L’intérêt de cette exposition est de mettre en avant des auteurs moins connus et des parcours de vie singuliers. Le belge Jan Yoors (1922-1977) rejoint à 12 ans un groupe de gitans dont il partage la vie jusqu’à la Seconde guerre mondiale et combat à leurs côtés dans la Résistance. Il poursuivra sa mise en valeur des communautés par l’image et grâce à la publication de deux ouvrages essentiels. Jacques Léonard (1909-1995) partage et illustre le quotidien des gitans de Barcelone. Matéo Maximoff (1917-1999) né d’un père rom russe et d’une mère manouche française mène aussi un travail de fond qui archive l’histoire de sa famille en images. Marcelle Vallet (1907-2000) s’intéresse à la famille Kostich, responsable d’un cirque et illustre la vie d’Alexandre Zanko patriarche rom.

Le contrepoint actuel du clan Gorgan documenté par Mathieu Pernot trouve ici une présentation ordonnée selon chacun des membres, dont les photographies noir et blanc et couleur mais aussi les agrandissements de photomaton sont installés en tableau qui ne respecte pas la chronologie. Les courtes et superbes séquences vidéo présentées dans les expositions d’Arles et de Toulon ont été ici reprises pour y ajouter des portraits des différents protagonistes. Cette volonté pédagogique correspond à la destination du lieu mais banalise un peu un propos très sensible.

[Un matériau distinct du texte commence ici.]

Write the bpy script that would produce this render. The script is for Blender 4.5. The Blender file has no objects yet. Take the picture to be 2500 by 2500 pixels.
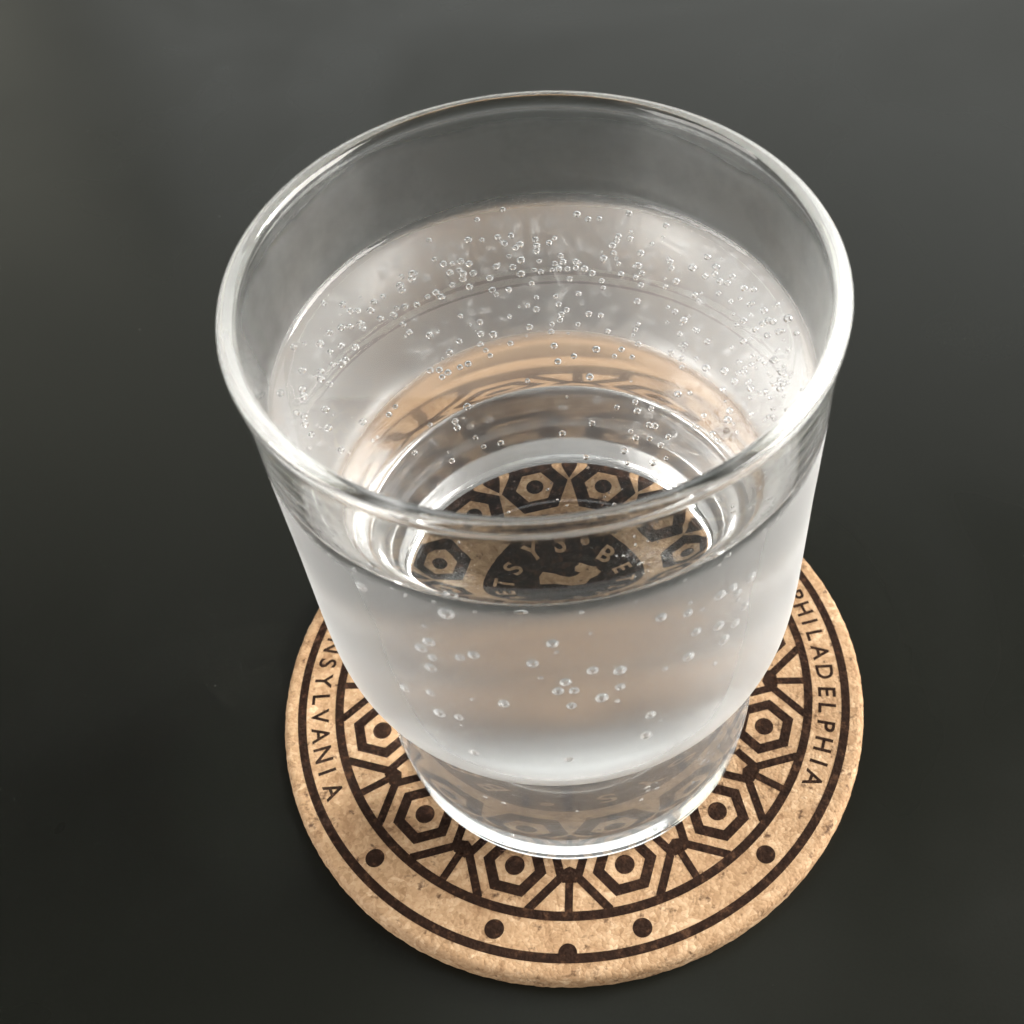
import bpy, bmesh, math, random
from mathutils import Vector
random.seed(7)
S = 0.001                      # everything below is written in millimetres
C = bpy.context.scene.collection
scene = bpy.context.scene
TOP = 4.0                      # thickness of the cork coaster; the table surface is z = 0

# ------------------------------------------------------------------ camera
cam = bpy.data.cameras.new('camera')
cam_o = bpy.data.objects.new('camera', cam)
C.objects.link(cam_o)
cam_o.location = (11.477*S, -115.278*S, (201.216 + TOP)*S)
cam_o.rotation_mode = 'XYZ'
cam_o.rotation_euler = (math.radians(41.113), math.radians(1.1832), 0)
cam.sensor_width = 36
cam.lens = 46.498
cam.shift_x, cam.shift_y = -0.10197, -0.09154     # the picture is an off-centre crop
cam.clip_start = 0.005
cam.clip_end = 50
cam.dof.use_dof = True
cam.dof.focus_distance = 0.195
cam.dof.aperture_fstop = cam.lens/1.1
scene.camera = cam_o

# ------------------------------------------------------------------ light: windows of the room, soft daylight
world = bpy.data.worlds.new('World')
scene.world = world
world.use_nodes = True
bg = world.node_tree.nodes['Background']
bg.inputs['Color'].default_value = (1.0, 0.97, 0.93, 1)
bg.inputs['Strength'].default_value = 0.19

def window_lamp(name, loc, target, sx, sy, radiance, col):
    d = bpy.data.lights.new(name, 'AREA')
    d.shape = 'RECTANGLE'
    d.size, d.size_y = sx, sy
    d.energy = math.pi*radiance*sx*sy
    d.color = col
    o = bpy.data.objects.new(name, d)
    o.location = loc
    o.rotation_euler = (Vector(target) - Vector(loc)).to_track_quat('-Z', 'Y').to_euler()
    C.objects.link(o)
    return o
AIM = (0, 0, 0.05)
window_lamp('window_lamp_back', (0.25, 1.6, 1.13), (0.25, 0, 1.13), 1.98, 1.46, 2.05, (0.97, 1.0, 0.98))
window_lamp('window_lamp_back_left', (-1.25, 1.6, 1.1), (-1.25, 0, 1.1), 0.74, 1.4, 2.0, (1.0, 0.99, 0.84))
window_lamp('window_lamp_right', (1.3, 0.08, 0.62), AIM, 1.0, 1.1, 20.0, (1.0, 0.965, 0.91))
window_lamp('window_lamp_right_pane', (1.15, 0.62, 0.80), AIM, 0.22, 0.34, 60.0, (1.0, 0.97, 0.92))
window_lamp('window_lamp_left', (-1.3, -0.6, 0.55), AIM, 1.2, 1.1, 8.0, (1.0, 0.97, 0.93))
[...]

Pour conclure on peut s’arrêter sur un cliché d’Erwin Blumenfeld. Titré « Notre dame de la détérioration » il s’accompagne de la légende suivante « Une mère tsigane photographiée aux Saintes Marie de la Mère (sic) le négatif s’est détérioré durant la guerre dans une cave de Montparnasse. » Cette image singulière nous rappelle que les originaux familiaux sont rares du fait des coutumes d’enterrement des membres de la communauté dont on brule la caravane et les objets personnels. Il est important d’avoir réussi à réunir autant de documents qui dressent l’archive vivante d’une communauté toujours en mal d’images.